I therefore respond: Abram, migrating from Ur of the Chaldeans with Terah into Haran, stayed there with his father for a short time, perhaps only a few months, and then, bidding farewell to his father, he went on from Haran with Lot into Canaan, for to that place he had first been called by God. To that calling Abram eagerly and hastily desired to obey. Hence Moses here makes no mention of any deeds of Abram in Haran, but only in the preceding chapter (v. 31) signifies that Abram migrated there from Ur, and immediately in this chapter adds that he went out from Haran into Canaan, to which God was calling him.
Therefore Abram sojourned in Canaan while his father was still alive, for about sixty years. After these were completed, his father Terah died in Haran. Then Abram returned to Haran to bury his father and to take possession of the inheritance; having done this, he returned again into Canaan. Here again God calls Abram and promises the land of Canaan to his seed (Gen 15), after which Abram resolved to fix his dwelling in Canaan.

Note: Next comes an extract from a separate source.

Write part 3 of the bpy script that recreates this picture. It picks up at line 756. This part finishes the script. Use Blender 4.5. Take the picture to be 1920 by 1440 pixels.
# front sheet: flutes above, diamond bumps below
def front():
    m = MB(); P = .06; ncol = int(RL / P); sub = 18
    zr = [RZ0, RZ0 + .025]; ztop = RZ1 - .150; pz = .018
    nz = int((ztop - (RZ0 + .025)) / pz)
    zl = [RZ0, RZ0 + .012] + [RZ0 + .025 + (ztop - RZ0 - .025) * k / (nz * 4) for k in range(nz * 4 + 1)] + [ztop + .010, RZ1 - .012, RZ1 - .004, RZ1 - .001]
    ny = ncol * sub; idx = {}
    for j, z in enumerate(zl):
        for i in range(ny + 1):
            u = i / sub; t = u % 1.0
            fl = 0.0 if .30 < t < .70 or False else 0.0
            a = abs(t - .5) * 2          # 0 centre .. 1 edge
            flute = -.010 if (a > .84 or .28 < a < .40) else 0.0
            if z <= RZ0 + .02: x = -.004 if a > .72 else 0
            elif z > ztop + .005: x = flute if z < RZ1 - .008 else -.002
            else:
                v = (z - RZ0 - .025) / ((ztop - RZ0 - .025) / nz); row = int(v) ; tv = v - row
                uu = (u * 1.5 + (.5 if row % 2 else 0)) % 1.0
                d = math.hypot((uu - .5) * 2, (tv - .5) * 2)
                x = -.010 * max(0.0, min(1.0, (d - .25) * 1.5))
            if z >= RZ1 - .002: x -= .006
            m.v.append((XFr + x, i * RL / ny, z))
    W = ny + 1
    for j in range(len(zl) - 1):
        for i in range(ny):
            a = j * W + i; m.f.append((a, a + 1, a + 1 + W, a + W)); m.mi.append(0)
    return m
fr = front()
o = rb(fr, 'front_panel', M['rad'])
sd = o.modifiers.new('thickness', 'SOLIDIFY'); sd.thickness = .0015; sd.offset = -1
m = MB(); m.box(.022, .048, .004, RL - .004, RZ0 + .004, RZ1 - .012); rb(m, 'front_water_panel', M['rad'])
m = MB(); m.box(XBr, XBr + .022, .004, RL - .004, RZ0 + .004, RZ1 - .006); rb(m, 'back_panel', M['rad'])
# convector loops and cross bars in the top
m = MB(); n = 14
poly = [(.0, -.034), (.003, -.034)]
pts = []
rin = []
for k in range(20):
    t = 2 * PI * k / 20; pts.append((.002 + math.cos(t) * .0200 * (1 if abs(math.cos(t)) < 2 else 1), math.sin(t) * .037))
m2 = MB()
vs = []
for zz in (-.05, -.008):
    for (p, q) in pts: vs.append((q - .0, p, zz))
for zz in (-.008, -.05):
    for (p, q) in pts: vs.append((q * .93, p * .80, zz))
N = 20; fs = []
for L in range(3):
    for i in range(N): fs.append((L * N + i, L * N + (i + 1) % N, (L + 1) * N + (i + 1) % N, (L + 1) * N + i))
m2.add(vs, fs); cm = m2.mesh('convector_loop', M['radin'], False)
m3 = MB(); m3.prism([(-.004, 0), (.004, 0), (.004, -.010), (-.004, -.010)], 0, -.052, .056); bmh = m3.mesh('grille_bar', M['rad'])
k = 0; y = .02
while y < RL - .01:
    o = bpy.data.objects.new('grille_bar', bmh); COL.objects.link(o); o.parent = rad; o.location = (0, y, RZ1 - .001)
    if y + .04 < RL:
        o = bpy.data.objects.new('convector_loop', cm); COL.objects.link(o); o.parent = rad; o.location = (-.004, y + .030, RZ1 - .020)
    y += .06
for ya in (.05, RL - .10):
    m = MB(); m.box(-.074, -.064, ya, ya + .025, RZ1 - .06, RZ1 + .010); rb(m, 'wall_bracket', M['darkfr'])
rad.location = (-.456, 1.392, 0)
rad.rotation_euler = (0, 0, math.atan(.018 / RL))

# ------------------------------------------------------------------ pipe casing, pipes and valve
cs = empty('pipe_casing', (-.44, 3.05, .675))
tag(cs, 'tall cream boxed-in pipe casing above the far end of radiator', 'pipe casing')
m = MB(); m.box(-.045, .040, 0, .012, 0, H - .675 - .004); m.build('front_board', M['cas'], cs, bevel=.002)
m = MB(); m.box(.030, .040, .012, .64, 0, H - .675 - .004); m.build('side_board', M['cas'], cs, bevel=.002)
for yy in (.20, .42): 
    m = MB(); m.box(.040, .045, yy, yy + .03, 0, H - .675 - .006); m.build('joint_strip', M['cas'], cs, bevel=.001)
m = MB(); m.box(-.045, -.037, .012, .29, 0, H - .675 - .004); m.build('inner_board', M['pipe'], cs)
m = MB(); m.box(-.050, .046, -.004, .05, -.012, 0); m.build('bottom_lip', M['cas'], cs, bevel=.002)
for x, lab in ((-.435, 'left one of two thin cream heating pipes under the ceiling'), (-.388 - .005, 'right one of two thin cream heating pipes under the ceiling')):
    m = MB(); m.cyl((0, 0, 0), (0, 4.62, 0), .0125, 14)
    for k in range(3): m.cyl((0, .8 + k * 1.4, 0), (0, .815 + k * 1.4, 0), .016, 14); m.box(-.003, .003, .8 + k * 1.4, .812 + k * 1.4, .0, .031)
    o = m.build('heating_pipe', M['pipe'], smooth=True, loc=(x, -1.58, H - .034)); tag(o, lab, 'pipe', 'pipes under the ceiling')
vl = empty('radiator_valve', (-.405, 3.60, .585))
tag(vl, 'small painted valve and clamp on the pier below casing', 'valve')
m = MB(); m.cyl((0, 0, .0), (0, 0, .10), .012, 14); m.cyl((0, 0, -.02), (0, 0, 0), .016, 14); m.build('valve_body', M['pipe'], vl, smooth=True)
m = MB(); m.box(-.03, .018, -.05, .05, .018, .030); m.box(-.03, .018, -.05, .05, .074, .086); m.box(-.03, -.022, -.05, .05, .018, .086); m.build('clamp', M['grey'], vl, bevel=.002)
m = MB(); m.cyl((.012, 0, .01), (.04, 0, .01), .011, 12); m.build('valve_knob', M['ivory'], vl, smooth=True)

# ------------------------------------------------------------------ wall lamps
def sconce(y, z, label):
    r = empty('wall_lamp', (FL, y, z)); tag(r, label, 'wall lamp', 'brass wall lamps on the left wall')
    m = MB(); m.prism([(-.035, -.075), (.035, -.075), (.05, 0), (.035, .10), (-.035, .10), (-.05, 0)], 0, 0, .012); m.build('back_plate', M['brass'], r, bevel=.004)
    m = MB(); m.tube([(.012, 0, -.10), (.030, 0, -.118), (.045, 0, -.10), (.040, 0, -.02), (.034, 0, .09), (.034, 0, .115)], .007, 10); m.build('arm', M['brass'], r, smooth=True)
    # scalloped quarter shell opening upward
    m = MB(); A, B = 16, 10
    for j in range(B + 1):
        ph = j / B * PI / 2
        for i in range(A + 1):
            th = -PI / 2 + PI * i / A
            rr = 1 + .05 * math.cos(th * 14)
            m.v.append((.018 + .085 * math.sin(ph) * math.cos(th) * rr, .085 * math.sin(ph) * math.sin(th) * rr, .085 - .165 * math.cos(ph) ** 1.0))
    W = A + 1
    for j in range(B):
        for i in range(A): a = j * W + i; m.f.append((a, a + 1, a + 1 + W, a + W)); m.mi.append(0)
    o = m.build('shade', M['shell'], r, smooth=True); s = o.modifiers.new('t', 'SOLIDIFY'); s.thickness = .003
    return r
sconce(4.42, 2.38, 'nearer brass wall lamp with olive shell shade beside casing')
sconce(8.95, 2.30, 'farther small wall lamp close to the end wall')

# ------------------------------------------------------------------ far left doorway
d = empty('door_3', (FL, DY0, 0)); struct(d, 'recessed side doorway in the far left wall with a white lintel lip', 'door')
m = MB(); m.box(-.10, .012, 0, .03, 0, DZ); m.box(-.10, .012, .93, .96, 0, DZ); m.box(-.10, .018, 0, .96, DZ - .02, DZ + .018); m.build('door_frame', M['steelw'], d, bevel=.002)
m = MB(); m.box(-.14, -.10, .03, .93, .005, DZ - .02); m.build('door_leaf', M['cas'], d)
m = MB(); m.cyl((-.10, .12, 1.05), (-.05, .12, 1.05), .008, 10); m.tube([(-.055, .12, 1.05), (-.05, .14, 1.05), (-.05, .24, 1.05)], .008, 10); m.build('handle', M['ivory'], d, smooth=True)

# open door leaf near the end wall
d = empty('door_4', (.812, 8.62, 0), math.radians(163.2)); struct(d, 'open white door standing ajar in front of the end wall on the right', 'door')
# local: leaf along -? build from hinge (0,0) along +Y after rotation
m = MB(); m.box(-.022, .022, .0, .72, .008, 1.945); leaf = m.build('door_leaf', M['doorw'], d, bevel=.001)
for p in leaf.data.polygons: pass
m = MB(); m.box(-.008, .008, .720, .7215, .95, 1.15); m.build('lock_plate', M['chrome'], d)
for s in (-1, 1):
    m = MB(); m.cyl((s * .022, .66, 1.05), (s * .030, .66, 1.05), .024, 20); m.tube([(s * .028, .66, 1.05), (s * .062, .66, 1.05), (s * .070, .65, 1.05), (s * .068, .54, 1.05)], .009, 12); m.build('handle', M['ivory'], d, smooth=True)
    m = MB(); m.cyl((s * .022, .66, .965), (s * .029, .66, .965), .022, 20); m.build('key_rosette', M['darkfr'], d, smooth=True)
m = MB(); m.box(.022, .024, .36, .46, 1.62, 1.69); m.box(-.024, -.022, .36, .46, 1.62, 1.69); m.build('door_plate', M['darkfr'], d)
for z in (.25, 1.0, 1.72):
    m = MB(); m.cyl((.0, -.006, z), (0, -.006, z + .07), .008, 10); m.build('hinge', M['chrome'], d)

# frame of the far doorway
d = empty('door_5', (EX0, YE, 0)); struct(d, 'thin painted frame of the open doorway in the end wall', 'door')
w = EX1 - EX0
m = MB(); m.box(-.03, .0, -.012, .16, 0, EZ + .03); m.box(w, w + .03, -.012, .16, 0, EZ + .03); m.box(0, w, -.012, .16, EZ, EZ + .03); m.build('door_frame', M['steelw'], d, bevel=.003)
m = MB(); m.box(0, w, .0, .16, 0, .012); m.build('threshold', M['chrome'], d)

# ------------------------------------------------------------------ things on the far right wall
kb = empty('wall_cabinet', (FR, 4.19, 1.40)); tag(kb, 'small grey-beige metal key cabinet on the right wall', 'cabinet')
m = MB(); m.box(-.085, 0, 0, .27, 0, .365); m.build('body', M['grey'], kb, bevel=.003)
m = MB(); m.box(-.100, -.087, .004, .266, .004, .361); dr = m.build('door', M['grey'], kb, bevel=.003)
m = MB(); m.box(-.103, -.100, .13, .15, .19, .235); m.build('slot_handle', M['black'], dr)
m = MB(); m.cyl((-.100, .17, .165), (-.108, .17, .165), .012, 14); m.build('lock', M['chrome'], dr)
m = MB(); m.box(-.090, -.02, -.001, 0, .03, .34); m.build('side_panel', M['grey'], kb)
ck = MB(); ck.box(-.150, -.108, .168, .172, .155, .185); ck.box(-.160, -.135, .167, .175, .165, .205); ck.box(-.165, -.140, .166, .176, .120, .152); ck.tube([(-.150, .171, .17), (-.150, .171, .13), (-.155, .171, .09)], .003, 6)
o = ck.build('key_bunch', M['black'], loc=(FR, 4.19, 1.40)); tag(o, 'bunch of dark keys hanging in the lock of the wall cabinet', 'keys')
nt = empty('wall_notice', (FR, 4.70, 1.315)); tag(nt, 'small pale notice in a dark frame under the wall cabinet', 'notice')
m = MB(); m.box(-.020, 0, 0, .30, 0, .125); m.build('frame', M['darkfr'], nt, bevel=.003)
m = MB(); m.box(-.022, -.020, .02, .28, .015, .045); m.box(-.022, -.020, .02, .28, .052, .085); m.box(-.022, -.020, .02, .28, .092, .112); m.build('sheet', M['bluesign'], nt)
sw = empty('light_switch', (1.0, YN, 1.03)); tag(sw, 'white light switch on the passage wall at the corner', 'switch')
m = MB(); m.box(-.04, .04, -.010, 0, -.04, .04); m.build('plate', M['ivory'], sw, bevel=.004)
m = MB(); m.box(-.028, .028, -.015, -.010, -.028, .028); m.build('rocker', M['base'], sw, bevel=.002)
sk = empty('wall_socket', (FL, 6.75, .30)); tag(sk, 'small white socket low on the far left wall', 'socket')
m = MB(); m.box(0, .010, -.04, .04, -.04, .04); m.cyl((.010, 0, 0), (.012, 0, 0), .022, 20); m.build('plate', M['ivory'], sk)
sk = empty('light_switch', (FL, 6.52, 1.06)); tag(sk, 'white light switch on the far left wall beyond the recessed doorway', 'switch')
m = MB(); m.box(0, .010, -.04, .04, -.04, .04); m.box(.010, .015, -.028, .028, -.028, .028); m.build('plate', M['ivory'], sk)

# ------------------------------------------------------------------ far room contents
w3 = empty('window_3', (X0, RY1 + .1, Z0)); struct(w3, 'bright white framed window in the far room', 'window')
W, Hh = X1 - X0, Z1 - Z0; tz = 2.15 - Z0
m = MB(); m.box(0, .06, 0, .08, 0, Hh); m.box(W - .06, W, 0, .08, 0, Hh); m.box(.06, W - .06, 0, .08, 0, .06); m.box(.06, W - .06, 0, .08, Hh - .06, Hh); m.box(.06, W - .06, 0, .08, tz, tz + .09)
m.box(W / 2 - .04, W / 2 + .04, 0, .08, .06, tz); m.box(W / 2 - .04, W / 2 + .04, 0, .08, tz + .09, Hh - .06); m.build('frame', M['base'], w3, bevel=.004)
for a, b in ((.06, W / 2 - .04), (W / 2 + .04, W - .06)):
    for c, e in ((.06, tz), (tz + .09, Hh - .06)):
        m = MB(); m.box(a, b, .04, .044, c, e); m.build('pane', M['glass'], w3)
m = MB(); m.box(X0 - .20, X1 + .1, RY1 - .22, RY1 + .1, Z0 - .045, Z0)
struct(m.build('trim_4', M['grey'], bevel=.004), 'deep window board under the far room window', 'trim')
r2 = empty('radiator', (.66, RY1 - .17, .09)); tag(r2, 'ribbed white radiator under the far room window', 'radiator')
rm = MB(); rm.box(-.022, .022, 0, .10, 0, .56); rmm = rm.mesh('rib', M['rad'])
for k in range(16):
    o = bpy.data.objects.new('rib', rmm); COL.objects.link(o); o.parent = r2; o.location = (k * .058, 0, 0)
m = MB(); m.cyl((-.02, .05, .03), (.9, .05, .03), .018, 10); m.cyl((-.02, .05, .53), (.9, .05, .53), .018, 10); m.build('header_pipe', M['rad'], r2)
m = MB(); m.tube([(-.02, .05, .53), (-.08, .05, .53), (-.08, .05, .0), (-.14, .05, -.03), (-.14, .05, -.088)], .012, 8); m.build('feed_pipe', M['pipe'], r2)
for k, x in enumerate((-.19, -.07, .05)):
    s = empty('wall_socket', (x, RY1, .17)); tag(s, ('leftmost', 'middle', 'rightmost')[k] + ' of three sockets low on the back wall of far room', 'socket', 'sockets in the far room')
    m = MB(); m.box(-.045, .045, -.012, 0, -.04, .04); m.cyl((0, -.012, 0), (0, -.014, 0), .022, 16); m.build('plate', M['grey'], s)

St. Stephen speaks in Acts 7 of this second going from Haran into Canaan, when he says: “And from there, after his father had died, He transferred him into this land,” where in Greek is μετώκισεν (metōkisen), that is, He settled him firmly, He fixed his dwelling. For after the death of Terah, Abram the second time entered Canaan and there remained firmly and continually.
This therefore is the summary of Terah’s years: Terah at age 70 begot Abram; in the 145th year of Terah, Abram went out from Haran into Canaan; after 60 years, Terah died, namely in his 205th year, when Abram was 135.
Note: from this 75th year of Abraham’s life, when he was called by God out of Ur into Canaan, until the departure of the sons of Israel from Egypt to take possession of that same Canaan, 430 years elapsed, as appears in Galatians 3:17 and Exodus 12:40.